[Records from a dataset]
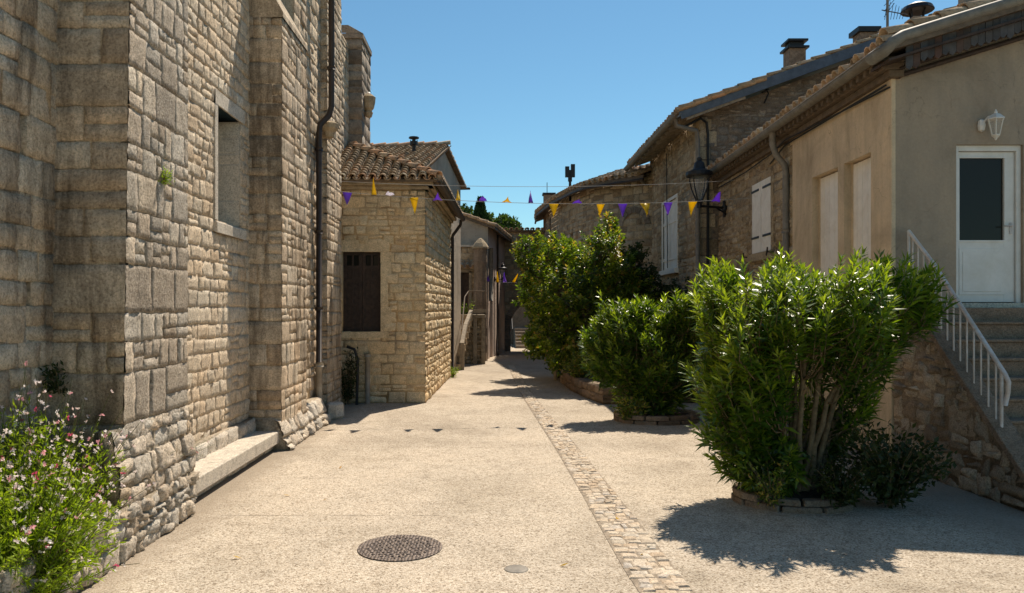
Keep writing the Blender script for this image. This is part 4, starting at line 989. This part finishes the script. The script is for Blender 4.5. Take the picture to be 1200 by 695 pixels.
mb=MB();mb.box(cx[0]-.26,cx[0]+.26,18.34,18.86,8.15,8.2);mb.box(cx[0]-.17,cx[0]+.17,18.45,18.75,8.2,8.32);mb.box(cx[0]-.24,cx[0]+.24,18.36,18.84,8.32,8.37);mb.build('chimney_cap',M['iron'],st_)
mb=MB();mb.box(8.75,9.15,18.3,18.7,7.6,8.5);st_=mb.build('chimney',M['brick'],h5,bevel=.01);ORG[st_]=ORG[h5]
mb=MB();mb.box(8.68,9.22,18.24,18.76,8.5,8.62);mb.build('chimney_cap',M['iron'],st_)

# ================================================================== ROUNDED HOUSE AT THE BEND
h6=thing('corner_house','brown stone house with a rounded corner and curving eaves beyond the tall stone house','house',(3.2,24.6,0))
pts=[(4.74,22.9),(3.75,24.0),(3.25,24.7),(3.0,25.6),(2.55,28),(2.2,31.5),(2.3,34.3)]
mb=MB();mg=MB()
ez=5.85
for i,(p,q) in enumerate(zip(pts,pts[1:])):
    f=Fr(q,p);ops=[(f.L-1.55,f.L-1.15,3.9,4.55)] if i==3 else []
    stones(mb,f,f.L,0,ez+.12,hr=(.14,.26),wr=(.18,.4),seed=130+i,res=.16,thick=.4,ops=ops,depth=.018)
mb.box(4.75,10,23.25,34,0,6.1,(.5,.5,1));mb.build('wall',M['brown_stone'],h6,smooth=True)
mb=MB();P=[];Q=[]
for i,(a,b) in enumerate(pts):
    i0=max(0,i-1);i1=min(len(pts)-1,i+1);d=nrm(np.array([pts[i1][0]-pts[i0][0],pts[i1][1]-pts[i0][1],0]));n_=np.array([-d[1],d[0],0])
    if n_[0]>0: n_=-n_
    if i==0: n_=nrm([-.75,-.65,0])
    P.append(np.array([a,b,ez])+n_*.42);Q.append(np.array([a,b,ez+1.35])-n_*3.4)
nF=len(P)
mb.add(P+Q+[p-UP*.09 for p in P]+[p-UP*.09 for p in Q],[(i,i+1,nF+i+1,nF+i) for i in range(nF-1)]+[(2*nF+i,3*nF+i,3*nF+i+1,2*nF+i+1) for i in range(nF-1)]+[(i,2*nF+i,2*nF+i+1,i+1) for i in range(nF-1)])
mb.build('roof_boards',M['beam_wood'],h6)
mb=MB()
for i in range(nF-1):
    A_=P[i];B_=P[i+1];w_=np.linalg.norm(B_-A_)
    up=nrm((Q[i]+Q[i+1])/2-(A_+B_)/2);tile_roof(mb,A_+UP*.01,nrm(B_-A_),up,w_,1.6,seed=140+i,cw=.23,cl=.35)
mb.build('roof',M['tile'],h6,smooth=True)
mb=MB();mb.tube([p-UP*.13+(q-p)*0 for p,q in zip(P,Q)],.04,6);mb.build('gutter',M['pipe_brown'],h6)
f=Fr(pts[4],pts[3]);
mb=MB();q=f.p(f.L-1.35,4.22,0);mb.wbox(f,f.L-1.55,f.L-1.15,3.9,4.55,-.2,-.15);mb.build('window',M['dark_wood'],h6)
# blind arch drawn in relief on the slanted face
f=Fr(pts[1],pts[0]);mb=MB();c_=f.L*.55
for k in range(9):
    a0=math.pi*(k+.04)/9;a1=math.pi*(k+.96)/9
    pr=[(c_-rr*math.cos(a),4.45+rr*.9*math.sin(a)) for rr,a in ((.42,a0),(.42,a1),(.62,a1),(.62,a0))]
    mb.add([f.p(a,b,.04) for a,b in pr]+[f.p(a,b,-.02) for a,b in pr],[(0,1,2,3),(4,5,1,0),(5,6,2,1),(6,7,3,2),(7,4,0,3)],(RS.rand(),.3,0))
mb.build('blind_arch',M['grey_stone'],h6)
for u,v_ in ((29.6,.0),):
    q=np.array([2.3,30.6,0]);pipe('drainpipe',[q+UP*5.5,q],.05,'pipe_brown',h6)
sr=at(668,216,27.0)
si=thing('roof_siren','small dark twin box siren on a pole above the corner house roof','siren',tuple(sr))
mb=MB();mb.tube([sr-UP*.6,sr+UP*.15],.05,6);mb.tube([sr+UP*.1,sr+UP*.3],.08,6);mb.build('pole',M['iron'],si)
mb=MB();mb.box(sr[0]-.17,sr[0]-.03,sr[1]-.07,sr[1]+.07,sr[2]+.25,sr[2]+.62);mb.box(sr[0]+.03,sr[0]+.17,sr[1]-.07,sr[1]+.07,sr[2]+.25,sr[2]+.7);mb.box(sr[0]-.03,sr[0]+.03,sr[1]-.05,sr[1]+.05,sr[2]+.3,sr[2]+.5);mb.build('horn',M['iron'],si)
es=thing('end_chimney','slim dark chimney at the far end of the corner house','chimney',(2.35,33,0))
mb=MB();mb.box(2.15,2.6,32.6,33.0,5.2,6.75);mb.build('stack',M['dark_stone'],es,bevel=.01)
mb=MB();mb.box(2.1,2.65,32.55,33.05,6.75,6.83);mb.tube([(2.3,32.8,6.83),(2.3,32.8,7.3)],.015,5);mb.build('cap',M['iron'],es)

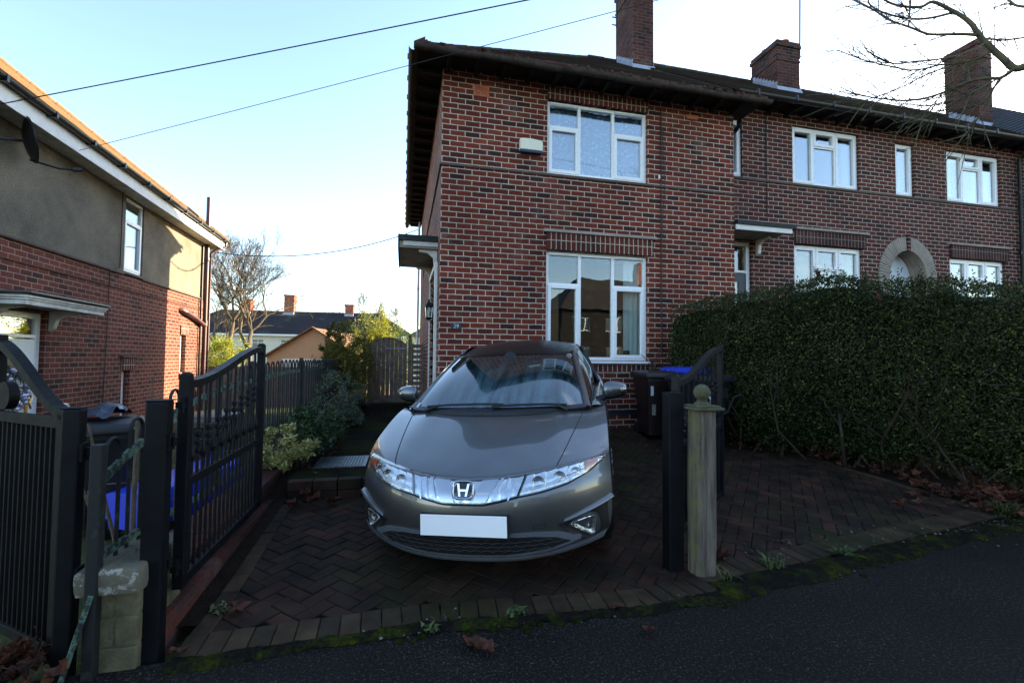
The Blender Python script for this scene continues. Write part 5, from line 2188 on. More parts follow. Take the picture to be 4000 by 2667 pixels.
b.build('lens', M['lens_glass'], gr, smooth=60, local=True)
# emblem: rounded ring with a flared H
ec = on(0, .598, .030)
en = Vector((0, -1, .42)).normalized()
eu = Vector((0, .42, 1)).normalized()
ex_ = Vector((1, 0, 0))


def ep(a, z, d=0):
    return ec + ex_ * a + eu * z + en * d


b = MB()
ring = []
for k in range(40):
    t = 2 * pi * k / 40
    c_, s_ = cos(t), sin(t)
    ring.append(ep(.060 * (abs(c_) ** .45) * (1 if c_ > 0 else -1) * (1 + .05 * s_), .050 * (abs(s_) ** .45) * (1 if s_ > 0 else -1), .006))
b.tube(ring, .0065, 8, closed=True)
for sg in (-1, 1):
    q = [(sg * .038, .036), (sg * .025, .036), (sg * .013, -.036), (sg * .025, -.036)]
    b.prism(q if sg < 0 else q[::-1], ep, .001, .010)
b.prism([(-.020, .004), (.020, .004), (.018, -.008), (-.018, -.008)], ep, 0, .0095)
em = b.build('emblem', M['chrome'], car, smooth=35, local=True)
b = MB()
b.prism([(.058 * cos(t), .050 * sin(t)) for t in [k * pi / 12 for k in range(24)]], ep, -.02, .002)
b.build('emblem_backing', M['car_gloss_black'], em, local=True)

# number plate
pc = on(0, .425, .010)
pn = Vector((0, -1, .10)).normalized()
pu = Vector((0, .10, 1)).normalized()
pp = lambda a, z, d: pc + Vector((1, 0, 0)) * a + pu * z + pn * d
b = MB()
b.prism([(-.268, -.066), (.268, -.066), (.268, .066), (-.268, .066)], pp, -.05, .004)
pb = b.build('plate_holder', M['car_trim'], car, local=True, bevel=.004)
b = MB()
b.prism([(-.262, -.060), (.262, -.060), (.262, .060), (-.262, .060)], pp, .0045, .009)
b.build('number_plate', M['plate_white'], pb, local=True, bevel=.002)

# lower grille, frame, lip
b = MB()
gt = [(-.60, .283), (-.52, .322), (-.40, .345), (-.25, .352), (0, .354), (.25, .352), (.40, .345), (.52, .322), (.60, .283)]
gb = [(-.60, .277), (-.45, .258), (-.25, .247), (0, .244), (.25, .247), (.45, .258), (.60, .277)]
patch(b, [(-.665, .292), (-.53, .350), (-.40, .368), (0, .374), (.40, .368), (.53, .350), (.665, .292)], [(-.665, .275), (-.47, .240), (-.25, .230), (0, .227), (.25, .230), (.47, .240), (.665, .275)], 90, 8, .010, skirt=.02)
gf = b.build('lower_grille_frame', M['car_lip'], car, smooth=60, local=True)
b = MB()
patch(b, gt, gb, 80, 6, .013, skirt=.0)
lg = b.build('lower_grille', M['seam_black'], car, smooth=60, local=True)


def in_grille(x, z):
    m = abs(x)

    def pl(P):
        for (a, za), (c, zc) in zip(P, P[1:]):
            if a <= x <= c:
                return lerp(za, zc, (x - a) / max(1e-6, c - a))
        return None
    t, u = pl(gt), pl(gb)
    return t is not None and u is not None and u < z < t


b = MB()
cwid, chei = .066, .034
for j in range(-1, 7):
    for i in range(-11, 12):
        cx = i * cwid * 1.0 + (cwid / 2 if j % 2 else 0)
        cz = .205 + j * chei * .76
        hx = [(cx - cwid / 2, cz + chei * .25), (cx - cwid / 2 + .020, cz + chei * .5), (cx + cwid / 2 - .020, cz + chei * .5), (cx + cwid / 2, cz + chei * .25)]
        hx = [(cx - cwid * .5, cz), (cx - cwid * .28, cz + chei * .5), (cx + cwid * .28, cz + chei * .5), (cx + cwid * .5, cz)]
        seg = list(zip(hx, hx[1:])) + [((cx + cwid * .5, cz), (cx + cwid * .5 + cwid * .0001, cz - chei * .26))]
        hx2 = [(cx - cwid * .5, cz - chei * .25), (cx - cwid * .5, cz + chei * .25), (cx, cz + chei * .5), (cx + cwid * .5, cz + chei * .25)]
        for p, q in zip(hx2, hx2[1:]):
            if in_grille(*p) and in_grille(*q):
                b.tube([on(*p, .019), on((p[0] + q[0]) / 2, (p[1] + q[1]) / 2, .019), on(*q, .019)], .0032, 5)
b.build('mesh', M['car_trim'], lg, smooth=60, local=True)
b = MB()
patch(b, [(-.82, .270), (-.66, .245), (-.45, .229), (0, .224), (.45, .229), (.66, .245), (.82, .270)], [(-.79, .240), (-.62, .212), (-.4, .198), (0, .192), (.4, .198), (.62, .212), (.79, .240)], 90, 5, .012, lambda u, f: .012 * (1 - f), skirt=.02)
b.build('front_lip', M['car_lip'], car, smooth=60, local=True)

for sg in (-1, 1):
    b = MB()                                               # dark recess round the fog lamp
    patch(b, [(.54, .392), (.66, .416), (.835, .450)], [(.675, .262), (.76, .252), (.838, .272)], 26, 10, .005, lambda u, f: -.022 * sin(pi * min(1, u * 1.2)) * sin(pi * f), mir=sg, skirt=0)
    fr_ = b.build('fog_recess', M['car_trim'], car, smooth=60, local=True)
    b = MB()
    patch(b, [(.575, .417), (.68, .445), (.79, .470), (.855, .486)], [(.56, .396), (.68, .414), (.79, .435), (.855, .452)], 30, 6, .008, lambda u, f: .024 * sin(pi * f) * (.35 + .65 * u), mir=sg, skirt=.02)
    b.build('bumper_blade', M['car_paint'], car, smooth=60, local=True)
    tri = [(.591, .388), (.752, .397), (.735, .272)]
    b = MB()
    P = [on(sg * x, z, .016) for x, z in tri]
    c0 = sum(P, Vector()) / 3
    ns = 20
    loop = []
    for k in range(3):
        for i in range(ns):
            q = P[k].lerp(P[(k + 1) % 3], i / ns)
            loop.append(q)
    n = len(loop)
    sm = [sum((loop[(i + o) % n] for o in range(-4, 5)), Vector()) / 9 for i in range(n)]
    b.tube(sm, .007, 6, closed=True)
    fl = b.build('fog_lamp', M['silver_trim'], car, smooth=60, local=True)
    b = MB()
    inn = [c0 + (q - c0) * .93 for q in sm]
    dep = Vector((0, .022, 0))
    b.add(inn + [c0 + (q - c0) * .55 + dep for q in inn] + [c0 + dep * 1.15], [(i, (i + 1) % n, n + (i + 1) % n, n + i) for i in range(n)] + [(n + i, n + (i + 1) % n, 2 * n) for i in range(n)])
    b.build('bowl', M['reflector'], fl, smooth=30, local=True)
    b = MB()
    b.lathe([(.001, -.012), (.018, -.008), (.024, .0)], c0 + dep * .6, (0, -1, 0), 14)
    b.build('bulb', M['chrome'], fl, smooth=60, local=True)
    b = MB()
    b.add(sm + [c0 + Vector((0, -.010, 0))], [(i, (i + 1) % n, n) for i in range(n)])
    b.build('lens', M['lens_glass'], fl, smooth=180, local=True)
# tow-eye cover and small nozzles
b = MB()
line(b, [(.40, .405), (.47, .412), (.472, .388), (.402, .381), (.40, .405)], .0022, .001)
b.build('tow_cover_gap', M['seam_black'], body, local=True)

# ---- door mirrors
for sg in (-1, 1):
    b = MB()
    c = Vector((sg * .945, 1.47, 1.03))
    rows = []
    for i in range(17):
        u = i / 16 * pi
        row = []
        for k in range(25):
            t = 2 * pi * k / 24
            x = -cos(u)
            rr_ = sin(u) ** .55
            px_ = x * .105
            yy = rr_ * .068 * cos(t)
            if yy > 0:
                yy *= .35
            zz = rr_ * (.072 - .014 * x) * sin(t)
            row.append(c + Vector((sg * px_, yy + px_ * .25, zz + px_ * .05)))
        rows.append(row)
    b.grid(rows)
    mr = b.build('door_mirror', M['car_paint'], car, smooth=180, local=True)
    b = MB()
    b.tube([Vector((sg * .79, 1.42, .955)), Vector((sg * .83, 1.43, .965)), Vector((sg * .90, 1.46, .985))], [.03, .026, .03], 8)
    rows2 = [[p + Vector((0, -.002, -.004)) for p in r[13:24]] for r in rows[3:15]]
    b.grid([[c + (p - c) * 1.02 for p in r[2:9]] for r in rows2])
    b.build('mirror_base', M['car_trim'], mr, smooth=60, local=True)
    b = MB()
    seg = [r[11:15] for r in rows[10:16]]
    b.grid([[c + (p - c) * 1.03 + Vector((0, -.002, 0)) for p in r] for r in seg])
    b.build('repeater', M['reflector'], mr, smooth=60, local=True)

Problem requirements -
Print exactly the lines from the line with "The Blender Python" to the line with "return ec + ex_ * a + eu * z + en * d", both included, and nothing else.

Expected output -
The Blender Python script for this scene continues. Write part 5, from line 2188 on. More parts follow. Take the picture to be 4000 by 2667 pixels.
b.build('lens', M['lens_glass'], gr, smooth=60, local=True)
# emblem: rounded ring with a flared H
ec = on(0, .598, .030)
en = Vector((0, -1, .42)).normalized()
eu = Vector((0, .42, 1)).normalized()
ex_ = Vector((1, 0, 0))


def ep(a, z, d=0):
    return ec + ex_ * a + eu * z + en * d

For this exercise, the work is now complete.